DATA PROVIDED:
--------------------------------------------------

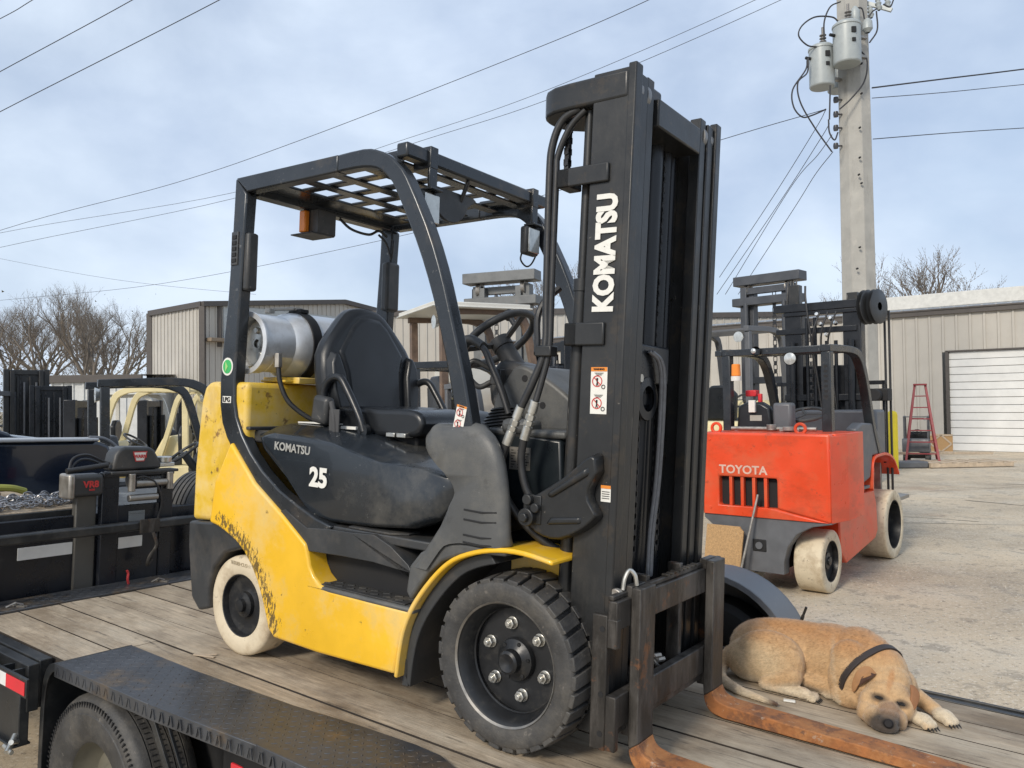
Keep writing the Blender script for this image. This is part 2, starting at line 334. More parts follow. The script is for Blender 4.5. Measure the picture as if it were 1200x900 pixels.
# signed distance from the line (-1.63,.60)-(-1.20,.20): the band hugs the arch
ln = math.hypot(.36, -.40); ux, uz = .36/ln, -.40/ln
dx = mth('ADD', sx.outputs[0], 1.60); dz = mth('SUBTRACT', sx.outputs[2], .60)
al = mth('ADD', mth('MULTIPLY', dx, ux), mth('MULTIPLY', dz, uz)); ac = mth('SUBTRACT', mth('MULTIPLY', dx, -uz), mth('MULTIPLY', dz, -ux))
bow = mth('MULTIPLY', mth('MULTIPLY', al, mth('SUBTRACT', .68, al)), .80)
dist = mth('ABSOLUTE', mth('SUBTRACT', ac, mth('ADD', bow, .004)))
nn = n_('ShaderNodeTexNoise'); nn.inputs['Scale'].default_value = 30; nn.inputs['Detail'].default_value = 10; nn.inputs['Roughness'].default_value = .75
mpn = n_('ShaderNodeMapping'); mpn.inputs['Rotation'].default_value = (0, R(48), 0); mpn.inputs['Scale'].default_value = (2.0, 1, .8); l_(tcx.outputs['Object'], mpn.inputs[0]); l_(mpn.outputs[0], nn.inputs['Vector'])
band = mth('SUBTRACT', mth('ADD', mth('MULTIPLY', nn.outputs['Fac'], .40), -.184), dist)
fade = mth('MULTIPLY', mth('GREATER_THAN', al, .0), mth('LESS_THAN', al, .62))
msk = mth('MULTIPLY', mth('MULTIPLY', mth('GREATER_THAN', band, .0), fade), .88)
mxx = n_('ShaderNodeMixRGB'); mxx.inputs[2].default_value = (.075, .055, .03, 1); l_(msk, mxx.inputs[0]); l_(src, mxx.inputs[1]); l_(mxx.outputs[0], bs.inputs['Base Color'])
# --- overhead guard: two bent side frames, cross plates, roof bars
fo = [(-1.575, 2.109), (-1.583, 1.85), (-1.600, 1.55), (-1.622, 1.35), (-1.634, 1.20), (-1.630, 1.09), (-1.610, 1.01), (-1.571, .945), (-1.50, .868), (-1.41, .790), (-1.29, .708), (-1.166, .628), (-1.07, .566), (-1.00, .522)]
fi = [(-1.490, 2.030), (-1.500, 1.85), (-1.512, 1.55), (-1.522, 1.35), (-1.528, 1.20), (-1.524, 1.11), (-1.505, 1.04), (-1.458, .962), (-1.39, .885), (-1.305, .815), (-1.19, .745), (-1.07, .695), (-.96, .655), (-.86, .632)]
go = bez2([(-.90, 2.109), (-.757, 2.110), (-.686, 2.096), (-.616, 2.065), (-.561, 2.021), (-.514, 1.966), (-.409, 1.78), (-.341, 1.626), (-.286, 1.465), (-.205, 1.202), (-.162, 1.021)], 2)
gi = bez2([(-.90, 2.040), (-.80, 2.040), (-.715, 2.032), (-.655, 2.010), (-.608, 1.972), (-.57, 1.920), (-.465, 1.730), (-.397, 1.580), (-.342, 1.43), (-.272, 1.195), (-.232, 1.02)], 2)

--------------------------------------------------

THE TASK: Without the pictures, copy the material exactly as given.

CORRECT OUTPUT:
Keep writing the Blender script for this image. This is part 2, starting at line 334. More parts follow. The script is for Blender 4.5. Measure the picture as if it were 1200x900 pixels.
# signed distance from the line (-1.63,.60)-(-1.20,.20): the band hugs the arch
ln = math.hypot(.36, -.40); ux, uz = .36/ln, -.40/ln
dx = mth('ADD', sx.outputs[0], 1.60); dz = mth('SUBTRACT', sx.outputs[2], .60)
al = mth('ADD', mth('MULTIPLY', dx, ux), mth('MULTIPLY', dz, uz)); ac = mth('SUBTRACT', mth('MULTIPLY', dx, -uz), mth('MULTIPLY', dz, -ux))
bow = mth('MULTIPLY', mth('MULTIPLY', al, mth('SUBTRACT', .68, al)), .80)
dist = mth('ABSOLUTE', mth('SUBTRACT', ac, mth('ADD', bow, .004)))
nn = n_('ShaderNodeTexNoise'); nn.inputs['Scale'].default_value = 30; nn.inputs['Detail'].default_value = 10; nn.inputs['Roughness'].default_value = .75
mpn = n_('ShaderNodeMapping'); mpn.inputs['Rotation'].default_value = (0, R(48), 0); mpn.inputs['Scale'].default_value = (2.0, 1, .8); l_(tcx.outputs['Object'], mpn.inputs[0]); l_(mpn.outputs[0], nn.inputs['Vector'])
band = mth('SUBTRACT', mth('ADD', mth('MULTIPLY', nn.outputs['Fac'], .40), -.184), dist)
fade = mth('MULTIPLY', mth('GREATER_THAN', al, .0), mth('LESS_THAN', al, .62))
msk = mth('MULTIPLY', mth('MULTIPLY', mth('GREATER_THAN', band, .0), fade), .88)
mxx = n_('ShaderNodeMixRGB'); mxx.inputs[2].default_value = (.075, .055, .03, 1); l_(msk, mxx.inputs[0]); l_(src, mxx.inputs[1]); l_(mxx.outputs[0], bs.inputs['Base Color'])
# --- overhead guard: two bent side frames, cross plates, roof bars
fo = [(-1.575, 2.109), (-1.583, 1.85), (-1.600, 1.55), (-1.622, 1.35), (-1.634, 1.20), (-1.630, 1.09), (-1.610, 1.01), (-1.571, .945), (-1.50, .868), (-1.41, .790), (-1.29, .708), (-1.166, .628), (-1.07, .566), (-1.00, .522)]
fi = [(-1.490, 2.030), (-1.500, 1.85), (-1.512, 1.55), (-1.522, 1.35), (-1.528, 1.20), (-1.524, 1.11), (-1.505, 1.04), (-1.458, .962), (-1.39, .885), (-1.305, .815), (-1.19, .745), (-1.07, .695), (-.96, .655), (-.86, .632)]
go = bez2([(-.90, 2.109), (-.757, 2.110), (-.686, 2.096), (-.616, 2.065), (-.561, 2.021), (-.514, 1.966), (-.409, 1.78), (-.341, 1.626), (-.286, 1.465), (-.205, 1.202), (-.162, 1.021)], 2)
gi = bez2([(-.90, 2.040), (-.80, 2.040), (-.715, 2.032), (-.655, 2.010), (-.608, 1.972), (-.57, 1.920), (-.465, 1.730), (-.397, 1.580), (-.342, 1.43), (-.272, 1.195), (-.232, 1.02)], 2)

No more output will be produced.